Monday, March 4, 2024

Growing Up In Small Town America Part 7

 WIDE OPEN SPACES


I grew up in Wilbarger County which was organized as a county in 1881 which was only 75 years before I was born there. This western history impacted my formative years because I was raised in a progressive small community which was filled with its own, fairly current, rich history. It became a part of who I am. My great- grandparents were born in the late 1870s and 1880s and my grandparents were born in very early 1900s; most all of them were born in the early stages of Texas’s development. Most of the Texas counties to the west of Vernon were not even formed.
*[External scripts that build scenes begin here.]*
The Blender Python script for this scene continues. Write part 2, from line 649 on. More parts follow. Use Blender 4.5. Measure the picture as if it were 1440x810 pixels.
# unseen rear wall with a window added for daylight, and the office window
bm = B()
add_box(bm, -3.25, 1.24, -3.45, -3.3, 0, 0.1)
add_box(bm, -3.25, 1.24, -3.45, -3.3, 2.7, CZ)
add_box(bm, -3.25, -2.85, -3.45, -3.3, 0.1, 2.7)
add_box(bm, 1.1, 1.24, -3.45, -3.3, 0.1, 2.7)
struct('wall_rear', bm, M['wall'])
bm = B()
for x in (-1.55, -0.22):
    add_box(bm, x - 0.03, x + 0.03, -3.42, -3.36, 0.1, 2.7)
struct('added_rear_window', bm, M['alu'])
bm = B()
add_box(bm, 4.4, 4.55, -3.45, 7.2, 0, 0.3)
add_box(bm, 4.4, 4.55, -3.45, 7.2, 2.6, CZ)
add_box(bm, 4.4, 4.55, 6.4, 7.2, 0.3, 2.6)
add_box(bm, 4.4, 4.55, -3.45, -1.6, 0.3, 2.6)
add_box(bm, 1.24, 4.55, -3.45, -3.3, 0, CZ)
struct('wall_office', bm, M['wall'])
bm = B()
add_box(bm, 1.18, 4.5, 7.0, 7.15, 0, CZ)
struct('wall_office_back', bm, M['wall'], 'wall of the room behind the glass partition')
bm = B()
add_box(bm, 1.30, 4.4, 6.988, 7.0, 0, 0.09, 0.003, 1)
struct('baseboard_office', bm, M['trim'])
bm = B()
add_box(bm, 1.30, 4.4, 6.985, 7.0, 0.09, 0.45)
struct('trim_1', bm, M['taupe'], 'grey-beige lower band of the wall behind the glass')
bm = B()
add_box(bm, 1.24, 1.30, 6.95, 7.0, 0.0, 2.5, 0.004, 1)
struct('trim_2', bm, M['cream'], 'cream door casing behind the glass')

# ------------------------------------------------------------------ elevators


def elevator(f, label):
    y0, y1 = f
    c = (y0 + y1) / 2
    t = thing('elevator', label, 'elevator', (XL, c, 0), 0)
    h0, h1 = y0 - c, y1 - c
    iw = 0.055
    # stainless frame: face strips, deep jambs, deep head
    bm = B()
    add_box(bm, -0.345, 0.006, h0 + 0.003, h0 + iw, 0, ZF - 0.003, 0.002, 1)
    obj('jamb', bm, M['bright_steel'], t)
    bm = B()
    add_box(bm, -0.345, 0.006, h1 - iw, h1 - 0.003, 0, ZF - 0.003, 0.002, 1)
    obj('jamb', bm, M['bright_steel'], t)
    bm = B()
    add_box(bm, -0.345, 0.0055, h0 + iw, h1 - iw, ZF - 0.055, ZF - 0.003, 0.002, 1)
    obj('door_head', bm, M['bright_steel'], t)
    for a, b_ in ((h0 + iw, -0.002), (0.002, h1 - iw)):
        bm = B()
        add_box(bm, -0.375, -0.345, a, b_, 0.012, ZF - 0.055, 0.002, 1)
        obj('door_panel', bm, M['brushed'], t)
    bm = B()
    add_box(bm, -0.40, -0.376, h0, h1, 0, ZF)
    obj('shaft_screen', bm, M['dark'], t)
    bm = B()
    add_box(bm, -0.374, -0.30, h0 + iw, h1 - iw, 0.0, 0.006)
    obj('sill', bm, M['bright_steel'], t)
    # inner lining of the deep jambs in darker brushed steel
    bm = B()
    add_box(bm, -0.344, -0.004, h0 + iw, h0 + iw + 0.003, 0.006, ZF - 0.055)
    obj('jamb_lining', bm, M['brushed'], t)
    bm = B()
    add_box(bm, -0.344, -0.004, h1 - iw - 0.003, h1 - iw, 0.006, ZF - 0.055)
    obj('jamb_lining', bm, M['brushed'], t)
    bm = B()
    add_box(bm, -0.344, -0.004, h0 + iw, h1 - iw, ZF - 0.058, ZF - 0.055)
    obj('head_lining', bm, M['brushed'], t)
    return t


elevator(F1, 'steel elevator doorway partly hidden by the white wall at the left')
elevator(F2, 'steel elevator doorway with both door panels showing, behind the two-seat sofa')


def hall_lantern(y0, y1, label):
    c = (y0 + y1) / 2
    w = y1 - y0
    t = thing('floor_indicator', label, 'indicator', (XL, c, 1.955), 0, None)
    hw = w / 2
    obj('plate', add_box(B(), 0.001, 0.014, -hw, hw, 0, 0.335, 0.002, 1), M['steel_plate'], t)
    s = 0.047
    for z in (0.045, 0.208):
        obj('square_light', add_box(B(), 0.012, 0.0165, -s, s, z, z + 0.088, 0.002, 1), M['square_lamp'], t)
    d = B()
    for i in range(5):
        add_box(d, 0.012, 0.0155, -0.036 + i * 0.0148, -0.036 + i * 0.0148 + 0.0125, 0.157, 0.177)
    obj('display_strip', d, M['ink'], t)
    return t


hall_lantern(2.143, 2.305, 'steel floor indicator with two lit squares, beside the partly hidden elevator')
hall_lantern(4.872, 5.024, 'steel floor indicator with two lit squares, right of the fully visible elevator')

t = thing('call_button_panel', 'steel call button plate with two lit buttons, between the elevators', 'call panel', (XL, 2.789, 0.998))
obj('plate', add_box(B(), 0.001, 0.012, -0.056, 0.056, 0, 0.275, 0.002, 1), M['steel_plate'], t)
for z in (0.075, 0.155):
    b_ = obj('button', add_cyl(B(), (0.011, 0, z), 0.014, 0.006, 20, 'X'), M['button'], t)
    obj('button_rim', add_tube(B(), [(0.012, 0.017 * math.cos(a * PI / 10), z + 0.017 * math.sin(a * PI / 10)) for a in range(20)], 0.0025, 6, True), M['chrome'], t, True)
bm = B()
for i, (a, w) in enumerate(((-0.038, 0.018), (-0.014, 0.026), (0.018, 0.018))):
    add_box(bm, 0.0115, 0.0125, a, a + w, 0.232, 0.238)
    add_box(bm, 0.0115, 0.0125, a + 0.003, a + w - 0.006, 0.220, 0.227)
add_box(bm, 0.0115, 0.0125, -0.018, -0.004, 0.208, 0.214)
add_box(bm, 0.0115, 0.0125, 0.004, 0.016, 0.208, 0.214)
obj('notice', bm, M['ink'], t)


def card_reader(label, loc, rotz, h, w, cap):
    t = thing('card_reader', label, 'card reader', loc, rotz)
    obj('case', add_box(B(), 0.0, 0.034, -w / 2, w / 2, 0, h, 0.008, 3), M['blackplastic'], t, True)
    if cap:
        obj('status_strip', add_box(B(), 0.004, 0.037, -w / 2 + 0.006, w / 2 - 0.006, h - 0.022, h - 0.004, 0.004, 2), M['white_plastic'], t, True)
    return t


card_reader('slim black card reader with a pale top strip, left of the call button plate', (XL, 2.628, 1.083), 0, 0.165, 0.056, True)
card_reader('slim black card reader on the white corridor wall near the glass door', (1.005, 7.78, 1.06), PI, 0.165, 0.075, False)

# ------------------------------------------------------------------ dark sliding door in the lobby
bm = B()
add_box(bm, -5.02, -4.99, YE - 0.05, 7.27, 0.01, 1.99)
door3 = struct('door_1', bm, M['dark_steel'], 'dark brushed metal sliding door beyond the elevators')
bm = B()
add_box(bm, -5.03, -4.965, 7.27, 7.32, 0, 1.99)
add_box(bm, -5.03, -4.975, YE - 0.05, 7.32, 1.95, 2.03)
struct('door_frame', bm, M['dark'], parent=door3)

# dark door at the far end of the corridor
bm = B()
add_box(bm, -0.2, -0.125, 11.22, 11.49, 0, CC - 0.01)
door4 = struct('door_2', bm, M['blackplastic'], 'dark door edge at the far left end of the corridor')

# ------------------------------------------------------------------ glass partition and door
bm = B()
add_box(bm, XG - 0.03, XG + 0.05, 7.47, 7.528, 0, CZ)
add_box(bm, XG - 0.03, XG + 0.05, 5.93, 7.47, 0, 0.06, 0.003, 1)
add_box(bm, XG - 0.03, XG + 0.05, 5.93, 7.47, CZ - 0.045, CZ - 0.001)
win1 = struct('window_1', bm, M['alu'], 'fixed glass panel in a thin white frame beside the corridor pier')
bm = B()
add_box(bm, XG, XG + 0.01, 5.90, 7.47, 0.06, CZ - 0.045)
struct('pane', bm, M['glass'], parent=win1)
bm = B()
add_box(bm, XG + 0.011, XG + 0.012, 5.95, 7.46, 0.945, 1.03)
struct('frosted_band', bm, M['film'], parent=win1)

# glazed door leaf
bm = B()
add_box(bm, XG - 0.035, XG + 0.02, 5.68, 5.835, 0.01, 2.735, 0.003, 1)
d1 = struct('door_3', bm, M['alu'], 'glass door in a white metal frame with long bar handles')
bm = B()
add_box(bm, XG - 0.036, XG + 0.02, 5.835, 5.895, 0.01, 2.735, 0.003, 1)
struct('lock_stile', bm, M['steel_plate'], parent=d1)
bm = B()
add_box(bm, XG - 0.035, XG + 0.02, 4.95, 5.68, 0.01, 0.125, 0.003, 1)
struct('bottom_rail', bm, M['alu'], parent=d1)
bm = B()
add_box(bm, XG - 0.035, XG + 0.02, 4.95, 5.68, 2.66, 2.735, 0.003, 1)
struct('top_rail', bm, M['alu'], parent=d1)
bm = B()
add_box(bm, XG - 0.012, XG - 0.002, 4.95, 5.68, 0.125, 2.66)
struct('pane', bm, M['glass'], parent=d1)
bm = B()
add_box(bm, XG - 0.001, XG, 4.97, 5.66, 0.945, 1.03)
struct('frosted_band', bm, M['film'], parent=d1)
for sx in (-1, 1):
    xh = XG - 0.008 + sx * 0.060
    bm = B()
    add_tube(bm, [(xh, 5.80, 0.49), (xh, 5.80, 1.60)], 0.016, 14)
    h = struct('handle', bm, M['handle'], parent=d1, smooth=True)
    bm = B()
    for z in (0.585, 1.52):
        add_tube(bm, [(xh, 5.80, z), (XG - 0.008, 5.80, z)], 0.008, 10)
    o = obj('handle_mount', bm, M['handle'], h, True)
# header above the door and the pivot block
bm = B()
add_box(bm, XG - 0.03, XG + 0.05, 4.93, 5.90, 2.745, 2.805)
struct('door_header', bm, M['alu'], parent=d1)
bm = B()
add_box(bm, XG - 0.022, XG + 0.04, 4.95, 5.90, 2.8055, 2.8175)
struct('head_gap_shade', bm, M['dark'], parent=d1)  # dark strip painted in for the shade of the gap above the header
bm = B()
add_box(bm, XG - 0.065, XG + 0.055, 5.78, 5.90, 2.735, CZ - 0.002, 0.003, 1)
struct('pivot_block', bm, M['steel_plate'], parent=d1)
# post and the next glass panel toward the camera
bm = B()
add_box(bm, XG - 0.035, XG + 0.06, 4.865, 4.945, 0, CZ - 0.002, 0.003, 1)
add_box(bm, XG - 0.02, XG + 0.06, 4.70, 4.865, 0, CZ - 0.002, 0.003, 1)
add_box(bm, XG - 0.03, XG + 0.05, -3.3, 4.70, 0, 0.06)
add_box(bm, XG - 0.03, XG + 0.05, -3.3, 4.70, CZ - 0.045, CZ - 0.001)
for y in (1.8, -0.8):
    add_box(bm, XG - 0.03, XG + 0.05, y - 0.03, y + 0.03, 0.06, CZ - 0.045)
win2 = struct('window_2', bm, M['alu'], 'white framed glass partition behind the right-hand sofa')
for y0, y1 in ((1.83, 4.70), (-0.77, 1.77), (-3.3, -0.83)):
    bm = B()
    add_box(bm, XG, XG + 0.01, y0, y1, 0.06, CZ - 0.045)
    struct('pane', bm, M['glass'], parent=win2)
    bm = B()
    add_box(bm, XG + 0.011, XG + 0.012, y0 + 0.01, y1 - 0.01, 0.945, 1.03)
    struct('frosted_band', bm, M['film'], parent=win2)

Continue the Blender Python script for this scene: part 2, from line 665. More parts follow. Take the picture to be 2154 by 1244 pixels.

The railroad came through in 1886 and much of our existence still revolved around the train in the 50s. Vernon was also on the historic Western Trail at Doan’s Crossing. Still today, Doan’s is celebrated each year with a Doan’s Crossing Picnic. In the early 1960s, Paula and Bryan were selected to participate in this historic event. Paula was a princess (I have some adorable pictures of her) and Bryan was part of a square dancing group that performed. Quanah Parker and the Comanche Indians were common place in our dialogue. The first newspaper was published in 1889, and in a little over 50 years my daddy would own that newspaper. Cattle, sheep, hogs were important to the economy, but when ranchers suffered losses in the 1890s, crop farming became well established in the area, including corn, wheat, oats, and eventually cotton. Cotton became king in the 1920s during the Great Depression, a time that my parents grew up in.  Cotton remained significant, but the oil industry increased and helped offset the losses.

My Pappy, J.C.Jones (Mother’s daddy) grew wheat and cotton, and also hogs. He was a Christian man, a lay minister and a deacon. He was named Conservation Farmer the year before he died.